Defamation Suits, Increasingly a PR Tool, May Become Winnable
In recent years, defamation claims have become a useful weapon in the litigation communications arsenal, as more people get more defamed in more places — including on social media. Increasingly, such cases are seen as a way to fight back.
Historically, U.S. lawyers would tell you defamation cases are notoriously hard to prove, so the value of asserting such claims didn’t lie in the chance for success, but in getting what parties perceived to be the truth before a court of law . . . and by extension, into the court of public opinion.
There are a few reasons this is considered a useful tactic. First, there is the legitimacy involved in telling your story in a courtroom, legitimacy that doesn’t exist on any media platform. Indeed, media tend to take the content of lawsuits more seriously than a press release or interview — so they tend to cover such things more closely and accurately. And the public itself may see such lawsuits as indicating the original stories were false. Why else would the subject of the unflattering coverage assert themselves so forcefully in response?
Reasonable Belief
In most cases, by the way, we’re not talking about filing false claims, or lawsuits that might otherwise subject the plaintiff to sanctions. Rather, all that’s required is that the parties have a reasonable belief that they’ve been defamed and should win — even if the chances of victory are slim.
Which brings us to the Depp v. Heard case.
As most folks know, earlier this month a jury in Virginia came down mostly on actor Johnny Depp’s side in his high-profile defamation lawsuit against his ex-wife and fellow actor, Amber Heard (both pictured). The jury awarded Depp $15 million (reduced to $10.35 million through a Virginia law limiting punitive damages) and vindicated Depp’s view that Heard lied about alleged abuse during and after their brief, tumultuous marriage.

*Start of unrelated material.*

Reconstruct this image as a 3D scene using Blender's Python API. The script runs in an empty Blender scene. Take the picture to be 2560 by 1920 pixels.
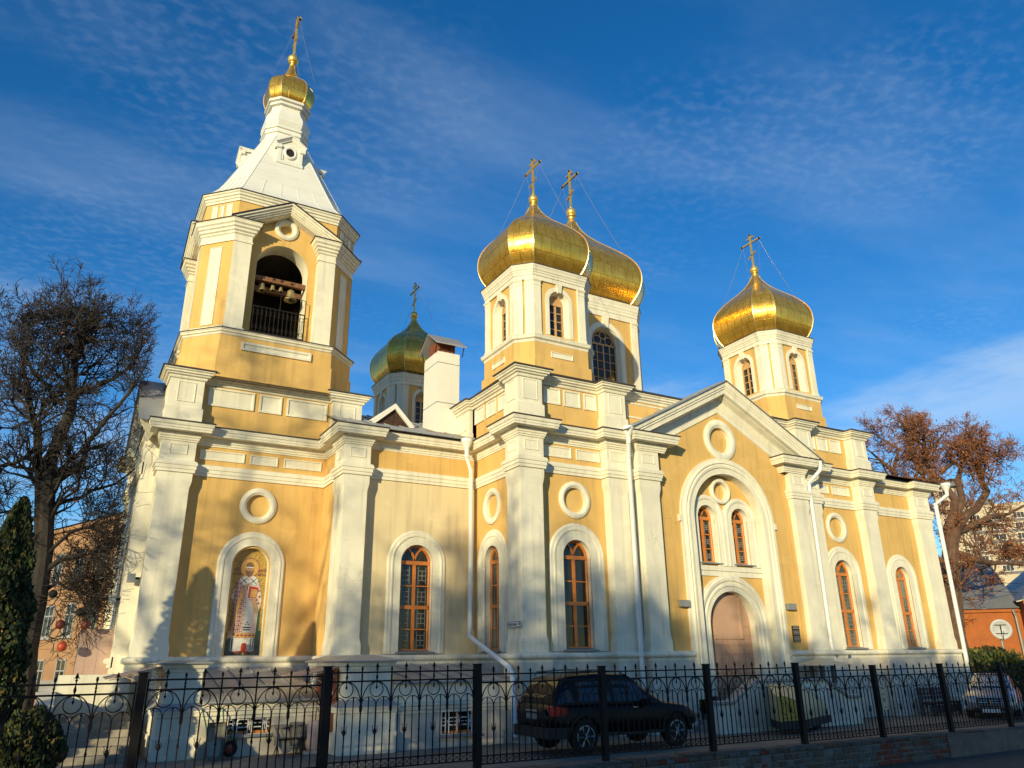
import bpy, math, random
from mathutils import Vector, Matrix
rnd = random.Random(7)
S = bpy.context.scene
COL = S.collection
D2R = math.radians
# ------------------------------------------------------------------ camera
cam_data = bpy.data.cameras.new("camera")
cam_data.sensor_width = 36.0
cam_data.lens = 36.0 * 1889.46 / 2560.0
cam_data.clip_start = 0.1
cam_data.clip_end = 3000.0
cam = bpy.data.objects.new("camera", cam_data)
COL.objects.link(cam)
_R = Vector((0.86939, -0.49399, -0.01200)); _U = Vector((-0.15937, -0.30330, 0.93947)); _F = Vector((0.46773, 0.81485, 0.34241))
cam.matrix_world = Matrix(((_R.x, _U.x, -_F.x, 0), (_R.y, _U.y, -_F.y, 0), (_R.z, _U.z, -_F.z, 2.15), (0, 0, 0, 1)))
S.camera = cam
# ------------------------------------------------------------------ exposure
S.view_settings.view_transform = 'Standard'
S.view_settings.look = 'None'
S.view_settings.gamma = 1.0
S.view_settings.exposure = 0.12
# ------------------------------------------------------------------ sky and sun (low autumn sun from the south-west)
SUN_EL = 11.0; SUN_AZ = 230.0          # azimuth measured clockwise from +Y
W = bpy.data.worlds.new("World"); S.world = W; W.use_nodes = True
nt = W.node_tree
for n in list(nt.nodes): nt.nodes.remove(n)
def wn(t, **k):
    n = nt.nodes.new(t)
    for a, b in k.items(): setattr(n, a, b)
    return n
out = wn('ShaderNodeOutputWorld'); bg = wn('ShaderNodeBackground'); bg.inputs['Strength'].default_value = 0.13
sky = wn('ShaderNodeTexSky', sky_type='NISHITA', sun_disc=False)
sky.sun_elevation = D2R(SUN_EL); sky.sun_rotation = D2R(SUN_AZ)
sky.air_density = 0.9; sky.dust_density = 0.1; sky.ozone_density = 3.0
hs = wn('ShaderNodeHueSaturation'); hs.inputs['Hue'].default_value = 0.505; hs.inputs['Saturation'].default_value = 1.27; hs.inputs['Value'].default_value = 1.32
nt.links.new(sky.outputs[0], hs.inputs['Color'])
tc = wn('ShaderNodeTexCoord'); sep = wn('ShaderNodeSeparateXYZ'); nt.links.new(tc.outputs['Generated'], sep.inputs[0])
def mth(op, a, b=None, clamp=False):
    n = wn('ShaderNodeMath', operation=op, use_clamp=clamp)
    for i, v in enumerate((a, b)):
        if v is None: continue
        if isinstance(v, (int, float)): n.inputs[i].default_value = v
        else: nt.links.new(v, n.inputs[i])
    return n.outputs[0]
def mapr(v, a, b, c=0.0, d=1.0):
    n = wn('ShaderNodeMapRange', interpolation_type='SMOOTHSTEP')
    nt.links.new(v, n.inputs[0])
    for i, q in enumerate((a, b, c, d)): n.inputs[i + 1].default_value = q
    return n.outputs[0]
zc = mth('MAXIMUM', sep.outputs['Z'], 0.03)
px_ = mth('DIVIDE', sep.outputs['X'], zc); py_ = mth('DIVIDE', sep.outputs['Y'], zc)
cmb = wn('ShaderNodeCombineXYZ'); nt.links.new(px_, cmb.inputs[0]); nt.links.new(py_, cmb.inputs[1])
def noise(scale, detail, rough, rot=0.0, sx=1.0, sy=1.0, loc=(0, 0, 0), dist=0.0):
    m = wn('ShaderNodeMapping'); m.inputs['Rotation'].default_value = (0, 0, rot); m.inputs['Scale'].default_value = (sx, sy, 1); m.inputs['Location'].default_value = loc
    nt.links.new(cmb.outputs[0], m.inputs[0])
    n = wn('ShaderNodeTexNoise'); n.inputs['Scale'].default_value = scale; n.inputs['Detail'].default_value = detail; n.inputs['Roughness'].default_value = rough; n.inputs['Distortion'].default_value = dist
    nt.links.new(m.outputs[0], n.inputs['Vector'])
    return n.outputs['Fac']
big = noise(1.1, 3, 0.5, loc=(3.1, 1.7, 0))
fine = noise(34.0, 2, 0.45, rot=0.5, sx=1.0, sy=1.25, loc=(1, 2, 0))
wisp = noise(1.5, 7, 0.58, rot=0.75, sx=0.5, sy=1.25, loc=(0.3, 5, 0))
m1 = mth('MULTIPLY', mapr(big, 0.42, 0.62), mapr(fine, 0.40, 0.72))
m1 = mth('MULTIPLY', m1, 0.055)
m2 = mth('MULTIPLY', mapr(wisp, 0.42, 0.85), 0.20)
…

Yet, that same jury also found that Heard was defamed by one of Depp’s attorneys, who called her allegations a hoax. The jury awarded Heard $2 million.
What Gives?
Others will rightly raise the very real concerns about misogyny and the way the legal system seems to be stacked against female victims in cases like these, but let’s ask a purely legal question: What gives? For years we’ve been led to believe that defamation is hard to prove, particularly when you’re a public figure. Truth is a defense in these cases and opinions are protected. More than this, for public figures “actual malice” must be proven under the landmark 1964 U.S. Supreme Court decision in New York Times v. Sullivan.
In light of the verdict in Depp v. Heard, though, one has to wonder if, in an age of anger, public attack and shifting definitions of what’s true and what’s false, defamation cases will become a lot easier to prove.
Consider malice. Thanks to social media and the internet, many of us troll each other all the time. We cast shade and snide aspersions. We attack without need to substantiate or, God forbid, provide due process. In other words, public figure or not, we all harbor actual malice toward each other most of the time, stoked by days spent scrolling social media for stories that reinforce our preconceived notions. Thus, isn’t “actual malice” that much easier to prove?
Conspiracy Theories
And truth? In a world where online conspiracy theories and fake news have transformed all facts into opinions, has all opinion become fact — thereby gutting two other key elements of traditional defamation law? The Depp/Heard trial suggests that, for a jury, the boundaries between what’s true and what’s false have blurred to the extent that “true” is no longer an adequate defense, and the line between fact and opinion has disappeared.
One of the author’s first employers, former U.S. Senator Daniel Patrick Moynihan, once said: “Everyone is entitled to his own opinion, but not his own facts.” Today, such a sentiment seems as antiquated as Moynihan’s bipartisanship (he served in the successive cabinets or sub-cabinets of Presidents Kennedy, Johnson, Nixon and Ford). Is Times v. Sullivan to be similarly left in the past?
In that vein, perhaps we should start quoting a more modern view, which we believe comes from a sitcom character (Karen Walker on Will & Grace — although we couldn’t find it online): “I know it’s true because I really, really believe it.”
Defamation Laws
There’s a danger, of course, in reading too much into the results of a single case —particularly one with so much media attention, drama and hype. After all, the O.J. Simpson trial in the 1990s didn’t necessarily make it easier to get away with murder. Still, in the face of numerous calls for changes to our nation’s defamation laws, maybe it won’t take the Supreme Court gutting Times v. Sullivan to do the job. Maybe social-media–saturated juries will do that on their own.
And perhaps there’s a silver lining in this. Just like product-liability laws have made products safer, maybe greater exposure to defamation damages will make us all think twice before flaming our foes. Perhaps juries themselves will become a self-correcting mechanism in an age of anger. Maybe we’ll all just calm down, stop attacking one another publicly and get back to a more civil society.
Hope springs eternal . . . we just hope we don’t get sued for even writing such a thing.